* Recorded information *
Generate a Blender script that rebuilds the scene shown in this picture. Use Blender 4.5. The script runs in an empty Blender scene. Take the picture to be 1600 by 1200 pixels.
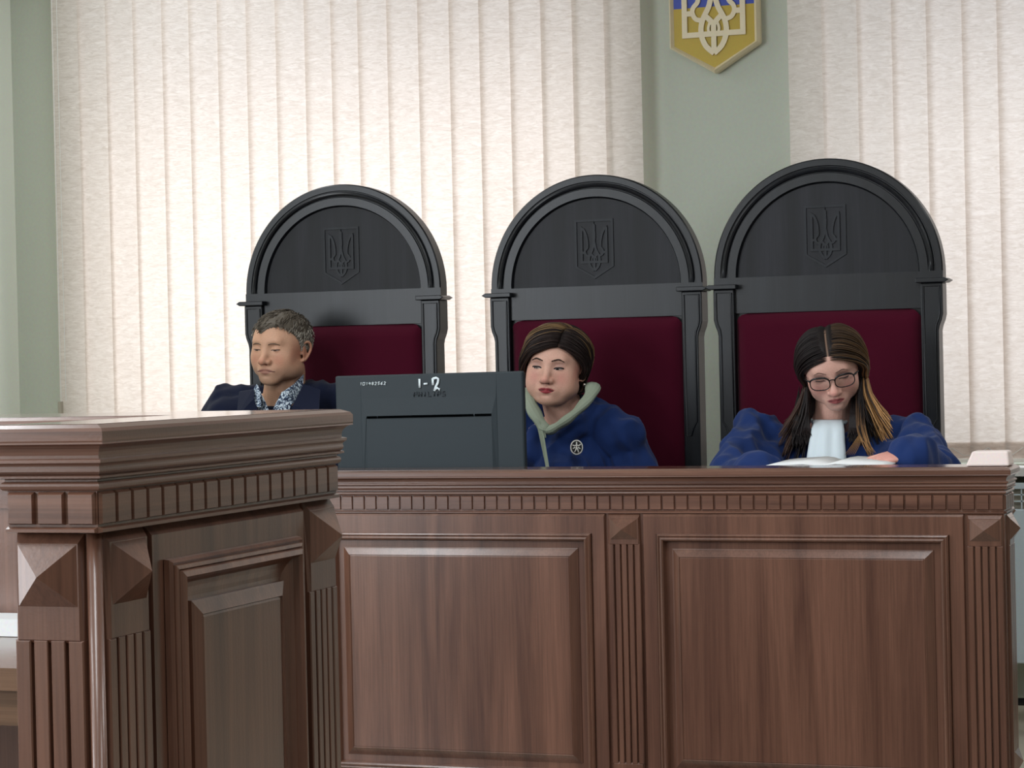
import bpy, bmesh, math, random
import numpy as np
from mathutils import Vector, Matrix, noise
random.seed(7)
PI = math.pi
COL = bpy.context.scene.collection
SC = bpy.context.scene

# ------------------------------------------------------------ camera
F, PSI, TH, RHO, CH = 3560., .3502, .0079, .0225, 1.27
cd = bpy.data.cameras.new('camera'); cam = bpy.data.objects.new('camera', cd); COL.objects.link(cam)
cd.sensor_width = 36; cd.lens = 36 * F / 1600; cd.clip_start = .05
cam.matrix_world = Matrix.Translation((0, 0, CH)) @ Matrix.Rotation(PSI, 4, 'Z') @ Matrix.Rotation(PI/2 - TH, 4, 'X') @ Matrix.Rotation(-RHO, 4, 'Z')
SC.camera = cam
_R = cam.matrix_world.to_3x3()
def at(px, py, Y=None, X=None, Z=None):
    """the point of the room seen at a pixel, on the plane Y=, X= or Z="""
    d = _R @ Vector(((px - 800) / F, -(py - 600) / F, -1))
    t = Y / d.y if Y is not None else X / d.x if X is not None else (Z - CH) / d.z
    return Vector((0, 0, CH)) + d * t

# ------------------------------------------------------------ tagging
def tag(o, label=None, cat=None, group=None, kind=None):
    if label: o['label'] = label
    if cat: o['category'] = cat
    if group: o['group'] = group
    if kind: o['kind'] = kind
    return o
def empty(name, loc=(0, 0, 0), label=None, cat=None, group=None):
    o = bpy.data.objects.new(name, None); COL.objects.link(o); o.location = loc
    o.empty_display_size = .1
    return tag(o, label, cat, group)
def link(name, me, m=None, parent=None, smooth=False):
    o = bpy.data.objects.new(name, me); COL.objects.link(o)
    if m is not None:
        me.materials.clear(); me.materials.append(m)
    if parent is not None:
        o.parent = parent
        # roots are Empties standing at the thing's base; meshes keep room coordinates
        if parent.type == 'EMPTY': o.matrix_parent_inverse = Matrix.Translation(-Vector(parent.location))
    if smooth:
        me.polygons.foreach_set('use_smooth', [True] * len(me.polygons))
    me.update()
    return o
class MB:
    """collects shapes in world (or given-frame) coordinates"""
    def __init__(s, M=None): s.v = []; s.f = []; s.M = M or Matrix.Identity(4)
    def add(s, vs, fs):
        n = len(s.v)
        s.v += [tuple(s.M @ Vector(p)) for p in vs]; s.f += [tuple(n + i for i in f) for f in fs]
        return s
    def box(s, a, b):
        x0, x1 = sorted((a[0], b[0])); y0, y1 = sorted((a[1], b[1])); z0, z1 = sorted((a[2], b[2]))
        return s.add([(x0,y0,z0),(x1,y0,z0),(x1,y1,z0),(x0,y1,z0),(x0,y0,z1),(x1,y0,z1),(x1,y1,z1),(x0,y1,z1)],
                     [(0,3,2,1),(4,5,6,7),(0,1,5,4),(1,2,6,5),(2,3,7,6),(3,0,4,7)])
    def prism(s, pts, y0, y1):
        """polygon of (x,z) extruded along y"""
        n = len(pts)
        vs = [(p[0], y0, p[1]) for p in pts] + [(p[0], y1, p[1]) for p in pts]
        return s.add(vs, [tuple(range(n)), tuple(range(2*n-1, n-1, -1))] + [(i, (i+1) % n + 0, (i+1) % n + n, i + n) for i in range(n)])
    def tube(s, pts, r, seg=8, flat=1., closed=False, up=(0, 0, 1)):
        pts = [Vector(p) for p in pts]; n = len(pts)
        rs = r if isinstance(r, (list, tuple)) else [r] * n
        vs = []; up = Vector(up)
        for i, p in enumerate(pts):
            if closed: t = pts[(i+1) % n] - pts[i-1]
            else: t = pts[min(i+1, n-1)] - pts[max(i-1, 0)]
            if t.length < 1e-9: t = Vector((0, 0, 1))
            t.normalize()
            a = t.cross(up)
            if a.length < 1e-3: a = t.cross(Vector((1, 0, 0)))
            a.normalize(); b = a.cross(t)
            for k in range(seg):
                w = 2 * PI * k / seg
                vs.append(p + a * math.cos(w) * rs[i] + b * math.sin(w) * rs[i] * flat)
        fs = []
        m = n if closed else n - 1
        for i in range(m):
            j = (i + 1) % n
            for k in range(seg):
                l = (k + 1) % seg
                fs.append((i*seg+k, i*seg+l, j*seg+l, j*seg+k))
        if not closed:
            fs.append(tuple(range(seg-1, -1, -1))); fs.append(tuple((n-1)*seg + k for k in range(seg)))
        return s.add(vs, fs)
    def ell(s, c, r, R=None, nu=20, nv=14):
        vs = []; fs = []
        for i in range(nv + 1):
            th = PI * i / nv
            for j in range(nu):
                ph = 2 * PI * j / nu
                p = Vector((r[0]*math.sin(th)*math.cos(ph), r[1]*math.sin(th)*math.sin(ph), r[2]*math.cos(th)))
                if R is not None: p = R @ p
                vs.append(Vector(c) + p)
        for i in range(nv):
            for j in range(nu):
                k = (j + 1) % nu
                fs.append((i*nu+j, (i+1)*nu+j, (i+1)*nu+k, i*nu+k))
        return s.add(vs, fs)
    def cone(s, a, ra, b, rb, seg=18):
        """round-capped tapered limb"""
        a = Vector(a); b = Vector(b); d = (b - a); L = d.length; d = d / max(L, 1e-6)
        pts = []; rs = []
        for k in range(6):
            w = PI/2 * (1 - k/5.); pts.append(a - d * ra * math.sin(w)); rs.append(max(ra * math.cos(w), 1e-4))
        for k in range(1, 6):
            t = k / 6.; pts.append(a.lerp(b, t)); rs.append(ra + (rb - ra) * t)
        for k in range(6):
            w = PI/2 * k/5.; pts.append(b + d * rb * math.sin(w)); rs.append(max(rb * math.cos(w), 1e-4))
        return s.tube(pts, rs, seg)
    def mesh(s, name, weld=False):
        me = bpy.data.meshes.new(name); me.from_pydata(s.v, [], s.f)
        if weld:
            bm = bmesh.new(); bm.from_mesh(me); bmesh.ops.remove_doubles(bm, verts=bm.verts, dist=1e-5)
            bmesh.ops.recalc_face_normals(bm, faces=bm.faces); bm.to_mesh(me); bm.free()
        return me
    def build(s, name, m=None, parent=None, smooth=False, bevel=0, weld=True):
        me = s.mesh(name, weld)
        o = link(name, me, m, parent, smooth)
        if bevel:
            b = o.modifiers.new('bevel', 'BEVEL'); b.width = bevel; b.segments = 2; b.limit_method = 'ANGLE'; b.angle_limit = .6
            b.harden_normals = False
        return o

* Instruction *
Show all lines above holding "scene".

* Result for this exercise *
Generate a Blender script that rebuilds the scene shown in this picture. Use Blender 4.5. The script runs in an empty Blender scene. Take the picture to be 1600 by 1200 pixels.
COL = bpy.context.scene.collection
SC = bpy.context.scene